Jak informuje rzecznik Prokuratury Okręgowej w Warszawie Michał Dziekański, do tej pory przesłuchano sześciu świadków i przekazano sprzęt sędziego (dwa laptopy, iPad i telefon komórkowy) do oceny biegłym.
Przypomnijmy, że sprawa zaczęła się w styczniu, kiedy najpierw portal Kulisy24 (kierowany przez Sylwestra Latkowskiego), a potem „Warszawska Gazeta” (żywiący się skandalami hiperprawicowy tabloid) opisały, jak Wojciech Łączewski, sędzia Sądu Rejonowego dla Warszawy Śródmieścia, buszuje na Twitterze pod fałszywym imieniem i nazwiskiem. Warto tu przypomnieć, że sędzia Łączewski to ten, który skazał m.in. za przekroczenie uprawnień na 3 lata kary bezwzględnego pozbawienia wolności i 10-letni zakaz pełnienia funkcji publicznych byłego szefa CBA Mariusza Kamińskiego i jego zastępcę Macieja Wąsika. Sędzia miał skontaktować się z innym fałszywym użytkownikiem Twittera, podszywającym się pod dziennikarza Tomasza Lisa, i namawiać go do zmiany taktyki i wspólnej walki z PiS.

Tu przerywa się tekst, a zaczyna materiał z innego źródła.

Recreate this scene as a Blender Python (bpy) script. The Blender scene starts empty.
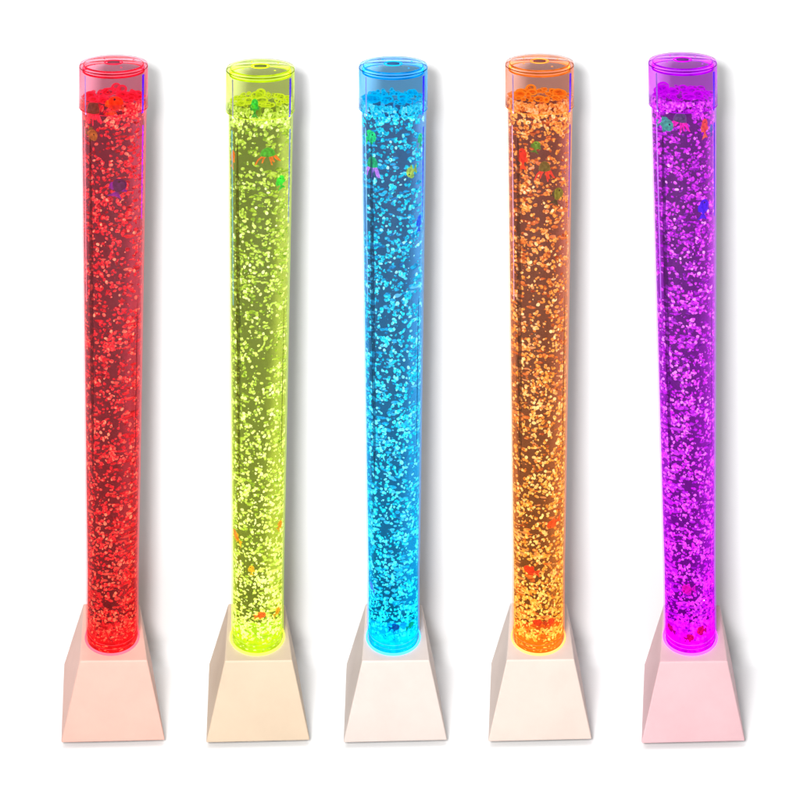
# Five glowing bubble-tube lamps in a row on a white studio sweep.
# Lengths are written in "u" (1 u = 1.6 mm) and scaled by S when meshes are made.
import bpy, bmesh, math, random
import numpy as np
from mathutils import Vector, Matrix

S = 0.0016
KEY, TOP = 101, 56
FLOOR_Z = -7.0                                    # added feet lift each foot block to open a shadow gap
scene = bpy.context.scene
COL = scene.collection
DIST, HCAM, HORIZON = 1300.0, 966.0, -263.0       # camera distance, camera height, horizon row
AXIS_Y = -8.0                                     # all tubes stand a little in front of y = 0
PI = math.pi


def lin(c):
    out = []
    for v in c[:3]:
        v = v / 255.0
        out.append(v / 12.92 if v <= 0.04045 else ((v + 0.055) / 1.055) ** 2.4)
    return tuple(out)


def at_depth(px, py, y):
    """photo position -> metres-in-u point on the vertical plane at depth y"""
    d = DIST + y
    return Vector(((px - 400) * d / DIST, y, HCAM - (py - HORIZON) * d / DIST))


def at_height(px, py, z):
    d = (HCAM - z) * DIST / (py - HORIZON)
    return Vector(((px - 400) * d / DIST, d - DIST, z))


# ------------------------------------------------------------------ object helpers
def link(name, me, mat=None, parent=None, smooth=True):
    o = bpy.data.objects.new(name, me)
    COL.objects.link(o)
    if mat:
        me.materials.append(mat)
    if smooth:
        for p in me.polygons:
            p.use_smooth = True
    if parent:
        o.parent = parent
    return o


def from_bm(name, bm, mat=None, parent=None, smooth=True, recalc=True):
    if recalc:
        bmesh.ops.recalc_face_normals(bm, faces=bm.faces[:])
    me = bpy.data.meshes.new(name)
    bm.to_mesh(me)
    bm.free()
    return link(name, me, mat, parent, smooth)


def tag(o, label, cat, group=None):
    o['label'] = label
    o['category'] = cat
    if group:
        o['group'] = group


def empty(name, loc):
    o = bpy.data.objects.new(name, None)
    o.empty_display_size = 0.05
    o.location = loc
    COL.objects.link(o)
    return o


def lathe(profile, centre, seg=96, closed=False, skew=0.0):
    """profile: list of (r, z) in u; centre(z) -> (x, y) in u.  Closed profiles become rings."""
    bm = bmesh.new()
    rings = []
    for r, z in profile:
        cx, cy = centre(z)
        if r < 1e-6:
            rings.append([bm.verts.new((cx * S, cy * S, z * S))])
        else:
            rings.append([bm.verts.new(((cx + r * math.cos(2 * PI * k / seg) + skew * r * math.sin(2 * PI * k / seg)) * S,
                                        (cy + r * math.sin(2 * PI * k / seg)) * S, z * S)) for k in range(seg)])
    pairs = list(zip(rings[:-1], rings[1:]))
    if closed:
        pairs.append((rings[-1], rings[0]))
    for a, b in pairs:
        for k in range(seg):
            k2 = (k + 1) % seg
            if len(a) == 1 and len(b) == 1:
                continue
            if len(a) == 1:
                bm.faces.new((a[0], b[k], b[k2]))
            elif len(b) == 1:
                bm.faces.new((a[k], a[k2], b[0]))
            else:
                bm.faces.new((a[k], a[k2], b[k2], b[k]))
    return bm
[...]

Autorzy tekstu w Kulisach24, z którymi skontaktował się fałszywy Lis, początkowo podchodzili do sprawy z dystansem, obawiając się, że ktoś chce ich wkręcić w grę operacyjną służb, które zastawiły pułapkę na nielubianego sędziego. Ale nabrali przekonania, że coś jest na rzeczy, kiedy dostali screeny z dialogu, jaki na ukrytym przed postronnymi koncie twitterowym prowadził rzekomy sędzia z fałszywym Lisem. Rozmówcy z Twittera umówili się na spotkanie, a dziennikarze Kulis24 udali się we wskazane miejsce. Potem oświadczyli, że widzieli tam sędziego Łączewskiego we własnej osobie.
1.
Problem polegał jednak na tym, że sędzia mieszka w pobliżu miejsca rzekomego spotkania.